Maia Nikolova: I can probably speak about responsibilities and outcomes all day and that’s mainly because the role of the business analyst (BA) varies from organisation to organisation, and therefore people’s expectations of the role are different.

In a team that is fairly mature in its agile practices, the BAs usually find themselves facilitating difficult conversations and decisions AND making sense of ambiguous requirements. In a way, it can be compared to the traditional BA role where you would be expected to collect a set of requirements, but unlike waterfall, you are constantly iterating on the requirements and on your approaches to meet them through your discussions with the dev team, the product managers, the business stakeholders, the UX&D team, etc. Key responsibility (despite its vagueness) is providing the right information at the right time in order for the product development to continue.

InfoQ: What is your view on the role of a business analyst for teams that are using Scrum or another agile framework?

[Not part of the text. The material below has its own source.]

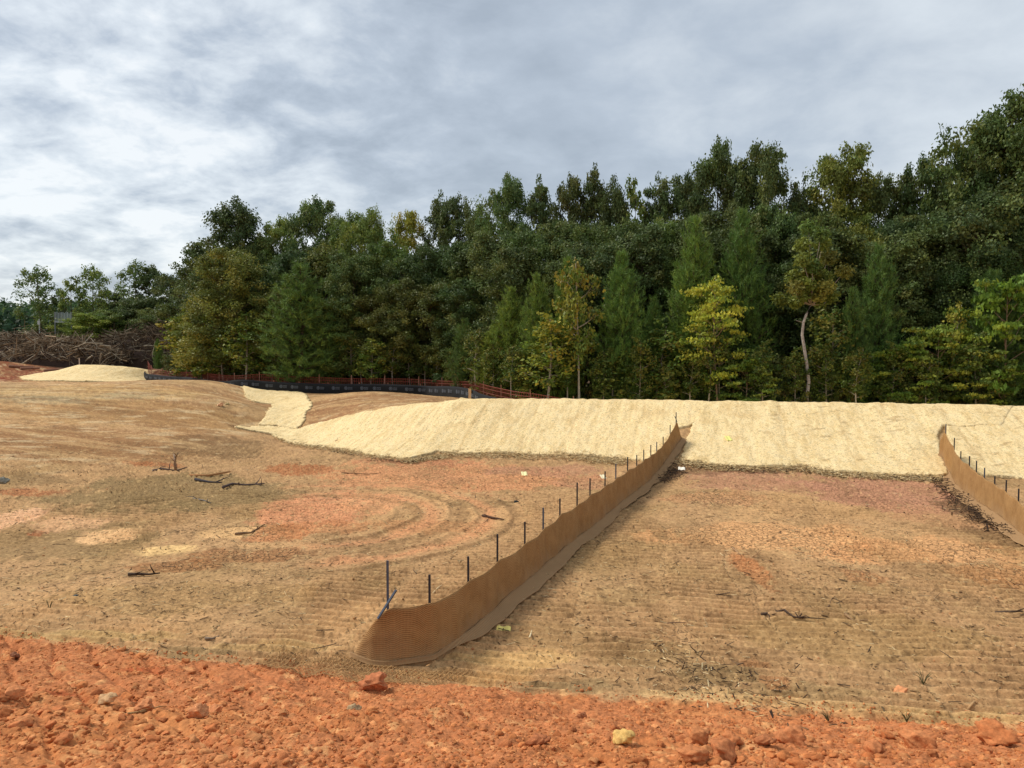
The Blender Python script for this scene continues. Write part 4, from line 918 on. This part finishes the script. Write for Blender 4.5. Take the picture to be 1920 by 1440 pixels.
board()
for px, Y, top, r, col, lb in ((235,101,583,.09,(138,124,108),'grey brown utility pole left of the flat-topped pine trunk'),(275,100,600,.08,(150,140,120),'short pale pole right of the grey brown utility pole'),(76,103,598,.07,(190,190,184),'thin whitish pole with small box over the left brush pile')):
    X = (px-960)/F*Y; z0 = float(base(X, Y)); root = empty('pole', (X, Y, z0), lb, 'pole', 'poles behind the brush piles'); h = ztop(0, Y, top)-z0
    m = MB(); m.tube([(0, 0, -.3), (0, 0, h)], [r, r*.75], 8, lin(col)); m.build('shaft', M_paint, root)
    m = MB(); m.box((0, -.12, h-.5), (.5 if px != 76 else .3, .12, .1 if px != 76 else .5), 0, lin(col)); m.build('crossarm' if px != 76 else 'box', M_paint, root)

# ------------------------------------------------------------ clods
def ico(sub, seed, rough=.35):   # a broken lump with flat facets
    import bmesh
    bm = bmesh.new(); bmesh.ops.create_icosphere(bm, subdivisions=sub, radius=1)
    V = np.array([v.co[:] for v in bm.verts]); Fc = np.array([[v.index for v in f.verts] for f in bm.faces]); bm.free()
    rg = np.random.default_rng(seed); n = np.zeros(len(V))
    for k in range(14):   # chop planes make facets, as broken clay has
        d = rg.normal(size=3); d /= np.linalg.norm(d); t = rg.uniform(.5, .85); dt = V@d; V = V-np.outer(np.maximum(dt-t, 0)*.97, d)
    a = V*2.3+seed; n = (fbm(a[:, 0]+a[:, 2], a[:, 1]-a[:, 2]*.7, 3, seed % 50)-.5)
    V = V*(1+rough*n)[:, None]*np.array((1, rg.uniform(.7, 1), rg.uniform(.55, .8))); return V, Fc
LUMP = [ico(2, 300+k, .7) for k in range(7)]
def scatter_lumps(name, X, Y, S, cols, label, mat, sink=.35, cat='clods', lumps=LUMP):
    rg = np.random.default_rng(len(X)); Z = height(X, Y); Vs = []; Fs = []; Cs = []; o = 0
    for k in range(len(X)):
        V, Fc = lumps[k % len(lumps)]; a = rg.uniform(0, 6.28); R = np.array(((cos(a), -sin(a), 0), (sin(a), cos(a), 0), (0, 0, 1))); V2 = (V*S[k])@R.T+np.array((X[k], Y[k], Z[k]+S[k]*(.6-sink-.35)))
        Vs.append(V2); Fs.append(Fc+o); Cs.append(np.repeat((cols[rg.integers(0, len(cols))]*rg.uniform(.75, 1.2))[None, :], len(V), 0)); o += len(V)
    ob = mesh_np(name, np.concatenate(Vs), np.concatenate(Fs), mat, None, np.clip(np.concatenate(Cs), 0, 1), False); return tag(ob, label, cat, kind='stuff')
REDC = lin(np.array([(198,124,74),(206,134,82),(186,112,66),(212,144,92),(196,122,76)]))*AK
rg = np.random.default_rng(21); n = 90000; X = rg.uniform(-11, 9, n); Y = rg.uniform(4.2, 13, n); ok = (np.abs(X)/Y < .75) & (Y < Yb(X)+.25) & (fbm(X*1.3, Y*1.3, 3, 91)+.25*rg.random(n) > .47); X, Y = X[ok][:22000], Y[ok][:22000]
S = .008+.018*rg.random(len(X))**2+.045*(rg.random(len(X)) > .95)*rg.random(len(X))**1.5; S *= 1+.5*sstep(9, 6, Y)
scatter_lumps('soil_clods', X, Y, S, REDC, 'crumbled orange red clay clods strewn over the near slope', M_clod, .3)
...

Nikolova: I probably fall within a fairly “traditional” view on the topic – the BA can either be part of the Scrum/agile team or can come in as/when needed for specialised knowledge on certain pieces of work that the Scrum/Agile team needs to get done.

InfoQ: What are the challenges of managing BAs?

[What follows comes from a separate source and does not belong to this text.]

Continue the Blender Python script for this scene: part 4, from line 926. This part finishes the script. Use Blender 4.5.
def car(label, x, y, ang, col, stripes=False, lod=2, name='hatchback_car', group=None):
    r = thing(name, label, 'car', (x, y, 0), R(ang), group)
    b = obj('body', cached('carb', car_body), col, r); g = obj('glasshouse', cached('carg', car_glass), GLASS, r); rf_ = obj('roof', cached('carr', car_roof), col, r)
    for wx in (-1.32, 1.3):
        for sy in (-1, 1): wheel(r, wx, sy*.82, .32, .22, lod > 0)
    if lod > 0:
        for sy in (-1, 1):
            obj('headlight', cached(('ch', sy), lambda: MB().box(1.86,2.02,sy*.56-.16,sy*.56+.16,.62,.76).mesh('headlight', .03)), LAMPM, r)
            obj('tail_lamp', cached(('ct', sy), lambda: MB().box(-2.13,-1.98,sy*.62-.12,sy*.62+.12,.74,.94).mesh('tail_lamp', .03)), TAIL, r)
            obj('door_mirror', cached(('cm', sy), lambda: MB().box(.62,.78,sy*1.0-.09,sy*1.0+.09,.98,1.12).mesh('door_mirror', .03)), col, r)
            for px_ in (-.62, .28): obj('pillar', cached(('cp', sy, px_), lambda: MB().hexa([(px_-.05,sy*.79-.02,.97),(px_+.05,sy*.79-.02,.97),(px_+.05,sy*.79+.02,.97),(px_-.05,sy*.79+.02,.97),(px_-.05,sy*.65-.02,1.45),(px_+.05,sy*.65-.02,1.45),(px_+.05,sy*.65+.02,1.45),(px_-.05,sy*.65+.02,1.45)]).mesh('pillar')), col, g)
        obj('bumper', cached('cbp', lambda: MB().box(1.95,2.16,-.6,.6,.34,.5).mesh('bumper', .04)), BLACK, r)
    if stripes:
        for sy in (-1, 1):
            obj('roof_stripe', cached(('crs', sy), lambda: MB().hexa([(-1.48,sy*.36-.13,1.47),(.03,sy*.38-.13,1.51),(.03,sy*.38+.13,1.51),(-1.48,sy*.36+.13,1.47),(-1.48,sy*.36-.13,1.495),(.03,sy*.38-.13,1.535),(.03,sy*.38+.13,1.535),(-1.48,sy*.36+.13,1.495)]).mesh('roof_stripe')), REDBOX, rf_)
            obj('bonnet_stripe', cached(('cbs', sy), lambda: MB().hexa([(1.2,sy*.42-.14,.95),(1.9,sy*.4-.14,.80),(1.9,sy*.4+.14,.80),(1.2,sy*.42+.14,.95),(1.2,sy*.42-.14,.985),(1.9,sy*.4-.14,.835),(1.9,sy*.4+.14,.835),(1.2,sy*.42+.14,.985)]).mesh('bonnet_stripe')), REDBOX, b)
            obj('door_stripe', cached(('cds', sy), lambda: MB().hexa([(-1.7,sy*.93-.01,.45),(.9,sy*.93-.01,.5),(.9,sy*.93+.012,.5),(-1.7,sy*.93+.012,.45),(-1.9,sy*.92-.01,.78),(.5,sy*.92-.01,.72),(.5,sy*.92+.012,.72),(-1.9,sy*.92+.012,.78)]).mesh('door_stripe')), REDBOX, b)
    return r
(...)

Nikolova: I think overall, the Agile BA role is great!

A few things that we as BA Managers need to be aware of include:

  • Understanding of the role – because of a BA’s ability to be a flexible, helpful and an overall “fill-in-the-gaps” person, the role of the BA gets blurrier and blurrier. This is what makes it interesting and also so great when it comes to working within an agile team. Ultimately it also makes it complicated to explain to others, especially those unfamiliar with the role. If it is complicated to explain, it is easy for people to underestimate the value it brings so make sure you are clear in your “pitch” of what your BAs do!
  • Being pigeonholed into the role – if you are a great BA, nobody wants to lose you so they will continue giving you BA work even if you want to go into something else like project management. It is key for those managing BAs to actively support their career aspirations even if they are outside of the discipline, and to lobby on their behalf.
  • Hitting an analysis complexity “ceiling” – if you are constantly with your team and helping them solve delivery problems, it is very hard to dedicate focused analysis time on upcoming large initiatives. There is a balance that needs to be struck so that people don’t get bored with small pieces of analysis, but also don’t over analyse so that they don’t distance themselves too much from the product team.

InfoQ: How do you ensure that your team of BAs is happy with their roles and career choice?

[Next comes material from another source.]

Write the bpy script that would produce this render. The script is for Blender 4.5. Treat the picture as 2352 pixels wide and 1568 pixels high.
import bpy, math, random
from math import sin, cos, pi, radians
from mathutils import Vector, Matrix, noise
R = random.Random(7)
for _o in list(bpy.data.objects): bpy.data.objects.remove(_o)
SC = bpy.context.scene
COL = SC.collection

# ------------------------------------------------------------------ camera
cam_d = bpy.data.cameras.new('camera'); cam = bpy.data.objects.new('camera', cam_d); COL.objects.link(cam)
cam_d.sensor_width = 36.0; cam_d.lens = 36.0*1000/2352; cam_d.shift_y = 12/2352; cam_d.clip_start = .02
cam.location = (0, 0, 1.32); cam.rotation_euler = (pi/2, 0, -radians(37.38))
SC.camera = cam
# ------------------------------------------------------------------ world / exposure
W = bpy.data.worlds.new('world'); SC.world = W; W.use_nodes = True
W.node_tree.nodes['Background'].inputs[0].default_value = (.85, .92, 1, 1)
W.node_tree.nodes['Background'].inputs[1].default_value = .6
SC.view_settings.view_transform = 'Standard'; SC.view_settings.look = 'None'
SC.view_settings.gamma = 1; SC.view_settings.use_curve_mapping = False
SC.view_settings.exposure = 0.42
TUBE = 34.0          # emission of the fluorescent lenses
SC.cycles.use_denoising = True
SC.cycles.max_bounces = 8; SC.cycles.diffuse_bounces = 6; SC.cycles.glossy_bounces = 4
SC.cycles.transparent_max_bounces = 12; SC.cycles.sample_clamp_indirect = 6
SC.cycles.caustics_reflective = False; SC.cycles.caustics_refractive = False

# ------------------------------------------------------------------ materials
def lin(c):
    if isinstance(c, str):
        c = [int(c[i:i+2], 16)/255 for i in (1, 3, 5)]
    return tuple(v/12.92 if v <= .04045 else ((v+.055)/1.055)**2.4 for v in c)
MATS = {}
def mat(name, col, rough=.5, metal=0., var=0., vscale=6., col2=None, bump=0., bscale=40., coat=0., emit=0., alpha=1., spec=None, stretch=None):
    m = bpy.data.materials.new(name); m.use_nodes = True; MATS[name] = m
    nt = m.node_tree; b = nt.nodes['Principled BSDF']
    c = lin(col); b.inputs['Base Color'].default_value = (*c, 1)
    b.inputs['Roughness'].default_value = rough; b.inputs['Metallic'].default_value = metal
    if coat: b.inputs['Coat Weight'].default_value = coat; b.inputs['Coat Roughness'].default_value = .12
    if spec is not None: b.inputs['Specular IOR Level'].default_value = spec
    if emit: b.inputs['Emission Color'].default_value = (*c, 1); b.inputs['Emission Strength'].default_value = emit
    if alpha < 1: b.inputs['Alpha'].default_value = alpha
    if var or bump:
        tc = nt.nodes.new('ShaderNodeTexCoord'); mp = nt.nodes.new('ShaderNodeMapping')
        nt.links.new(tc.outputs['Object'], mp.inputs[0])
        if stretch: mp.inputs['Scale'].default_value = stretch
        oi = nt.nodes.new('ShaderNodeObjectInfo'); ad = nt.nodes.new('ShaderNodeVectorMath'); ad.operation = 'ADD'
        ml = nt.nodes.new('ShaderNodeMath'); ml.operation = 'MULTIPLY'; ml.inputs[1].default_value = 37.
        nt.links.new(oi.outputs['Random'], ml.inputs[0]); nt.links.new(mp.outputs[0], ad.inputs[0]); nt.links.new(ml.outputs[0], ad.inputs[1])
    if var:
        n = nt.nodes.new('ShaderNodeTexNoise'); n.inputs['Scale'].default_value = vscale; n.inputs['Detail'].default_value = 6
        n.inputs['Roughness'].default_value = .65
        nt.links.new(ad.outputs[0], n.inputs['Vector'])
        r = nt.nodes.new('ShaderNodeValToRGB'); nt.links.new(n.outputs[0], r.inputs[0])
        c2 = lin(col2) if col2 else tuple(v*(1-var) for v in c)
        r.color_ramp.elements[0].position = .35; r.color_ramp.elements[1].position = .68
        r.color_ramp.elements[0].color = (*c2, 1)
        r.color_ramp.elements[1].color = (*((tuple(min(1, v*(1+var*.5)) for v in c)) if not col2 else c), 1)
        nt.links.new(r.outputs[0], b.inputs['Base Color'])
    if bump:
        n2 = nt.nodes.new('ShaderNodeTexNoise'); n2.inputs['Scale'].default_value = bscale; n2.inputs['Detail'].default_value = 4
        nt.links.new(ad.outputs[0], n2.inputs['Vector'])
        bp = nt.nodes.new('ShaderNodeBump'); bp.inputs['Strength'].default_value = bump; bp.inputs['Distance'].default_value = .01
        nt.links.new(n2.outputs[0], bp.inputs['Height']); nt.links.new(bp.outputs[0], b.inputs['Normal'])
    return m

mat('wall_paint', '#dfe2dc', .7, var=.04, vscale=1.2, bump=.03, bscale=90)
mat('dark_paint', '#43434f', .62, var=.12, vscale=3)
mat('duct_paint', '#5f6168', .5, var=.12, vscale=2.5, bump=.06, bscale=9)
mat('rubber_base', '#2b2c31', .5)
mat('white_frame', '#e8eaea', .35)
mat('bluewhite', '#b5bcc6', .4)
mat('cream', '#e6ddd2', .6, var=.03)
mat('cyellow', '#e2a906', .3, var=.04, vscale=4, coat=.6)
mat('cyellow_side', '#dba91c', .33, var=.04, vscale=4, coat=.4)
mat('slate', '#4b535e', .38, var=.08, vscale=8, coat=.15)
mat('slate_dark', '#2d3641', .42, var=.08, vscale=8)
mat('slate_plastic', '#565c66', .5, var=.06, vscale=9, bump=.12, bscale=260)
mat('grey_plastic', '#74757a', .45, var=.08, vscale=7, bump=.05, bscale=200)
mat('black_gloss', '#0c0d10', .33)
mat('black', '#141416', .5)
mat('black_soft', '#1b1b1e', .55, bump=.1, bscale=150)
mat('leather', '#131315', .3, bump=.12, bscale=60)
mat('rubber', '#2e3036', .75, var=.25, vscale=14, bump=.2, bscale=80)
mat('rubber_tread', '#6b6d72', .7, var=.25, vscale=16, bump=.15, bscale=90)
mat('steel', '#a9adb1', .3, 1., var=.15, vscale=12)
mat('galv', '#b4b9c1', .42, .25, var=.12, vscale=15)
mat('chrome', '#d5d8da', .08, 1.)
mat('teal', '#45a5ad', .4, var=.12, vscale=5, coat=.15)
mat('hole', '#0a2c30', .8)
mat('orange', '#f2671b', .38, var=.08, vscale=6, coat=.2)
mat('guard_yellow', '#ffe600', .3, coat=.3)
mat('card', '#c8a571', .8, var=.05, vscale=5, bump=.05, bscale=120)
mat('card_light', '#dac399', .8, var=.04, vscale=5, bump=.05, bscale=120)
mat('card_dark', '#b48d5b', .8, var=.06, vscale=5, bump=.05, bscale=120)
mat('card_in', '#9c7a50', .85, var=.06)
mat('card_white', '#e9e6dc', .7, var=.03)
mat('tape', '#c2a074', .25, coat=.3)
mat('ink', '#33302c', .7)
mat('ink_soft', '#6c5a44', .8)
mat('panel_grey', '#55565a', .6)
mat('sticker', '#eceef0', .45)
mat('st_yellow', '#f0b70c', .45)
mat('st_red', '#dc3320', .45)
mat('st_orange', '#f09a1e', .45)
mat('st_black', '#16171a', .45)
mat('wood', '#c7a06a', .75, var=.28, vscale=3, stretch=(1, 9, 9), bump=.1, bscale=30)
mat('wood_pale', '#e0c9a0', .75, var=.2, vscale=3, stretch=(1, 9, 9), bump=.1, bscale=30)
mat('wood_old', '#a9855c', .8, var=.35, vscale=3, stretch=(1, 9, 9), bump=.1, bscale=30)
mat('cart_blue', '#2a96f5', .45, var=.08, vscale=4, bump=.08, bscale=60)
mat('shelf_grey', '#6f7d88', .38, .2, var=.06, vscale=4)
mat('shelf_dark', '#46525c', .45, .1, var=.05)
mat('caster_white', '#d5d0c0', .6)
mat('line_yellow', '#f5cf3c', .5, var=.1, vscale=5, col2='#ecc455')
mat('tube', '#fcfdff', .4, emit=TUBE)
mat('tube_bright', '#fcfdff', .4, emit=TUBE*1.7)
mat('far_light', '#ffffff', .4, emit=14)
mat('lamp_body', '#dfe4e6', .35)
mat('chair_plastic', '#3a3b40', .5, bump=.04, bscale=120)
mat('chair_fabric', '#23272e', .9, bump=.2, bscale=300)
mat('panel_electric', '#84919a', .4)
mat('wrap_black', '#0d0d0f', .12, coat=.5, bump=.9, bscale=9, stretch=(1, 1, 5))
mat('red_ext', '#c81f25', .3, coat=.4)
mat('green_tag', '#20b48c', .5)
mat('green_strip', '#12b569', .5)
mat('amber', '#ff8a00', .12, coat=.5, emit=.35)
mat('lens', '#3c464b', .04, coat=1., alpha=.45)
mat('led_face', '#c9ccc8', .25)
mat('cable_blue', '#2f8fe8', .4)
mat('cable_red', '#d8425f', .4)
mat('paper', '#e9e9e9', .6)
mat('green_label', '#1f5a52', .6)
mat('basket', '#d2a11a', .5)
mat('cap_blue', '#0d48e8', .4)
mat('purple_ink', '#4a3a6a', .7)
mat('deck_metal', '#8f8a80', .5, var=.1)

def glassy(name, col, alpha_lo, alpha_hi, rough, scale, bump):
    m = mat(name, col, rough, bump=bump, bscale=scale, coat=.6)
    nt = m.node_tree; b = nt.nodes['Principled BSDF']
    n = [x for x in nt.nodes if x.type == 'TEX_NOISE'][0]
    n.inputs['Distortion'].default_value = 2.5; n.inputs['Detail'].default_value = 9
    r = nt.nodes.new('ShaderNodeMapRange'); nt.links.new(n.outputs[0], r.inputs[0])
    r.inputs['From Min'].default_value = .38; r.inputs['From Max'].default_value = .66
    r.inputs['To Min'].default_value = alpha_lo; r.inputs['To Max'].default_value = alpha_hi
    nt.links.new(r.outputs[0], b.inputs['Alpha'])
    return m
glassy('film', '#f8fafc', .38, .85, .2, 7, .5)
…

Nikolova: Good question! I make sure that I talk to them on a regular basis, as my team is about 20ish people. We have a clear competency framework now which helps guide the conversations with the BAs better on what they want out of their career at News UK.

Additionally, it is making sure that the paths for progression are clear and understood and that opportunities are brought up to everyone’s attention so people can apply for new roles in new teams if they want. The bottom line is providing opportunities for development and upskilling.

InfoQ: What’s your advice to BAs in organizations that are adopting an agile way of working?

Nikolova: Be open-minded! Request training and/or find online training on Agile on your own. Join Agile meetups if you have the option and reach out to other BAs who have worked in Agile for a while who can be your mentors.

InfoQ: What do you expect that the future will bring for BAs?

Nikolova: It will be very exciting and fast-paced just like for any other role in technology. I will say it again: the key would be to be open-minded and adaptive to change. Some of the traditional BA skills like process mapping will always be needed, but the time for lengthy documentation (unless perhaps for compliance or regulation purposes) is over! It is about how the BA can synthesize information and provide value for a product team to make decisions quickly and accurately.

One thing I would urge all BAs to do is to get a firmer grasp on analytics and data in general! Understanding how to interpret the data in front of us and telling a story through it will only be more appreciated by businesses going forward. Get yourself some training and shadow the analytics teams in your company if you can!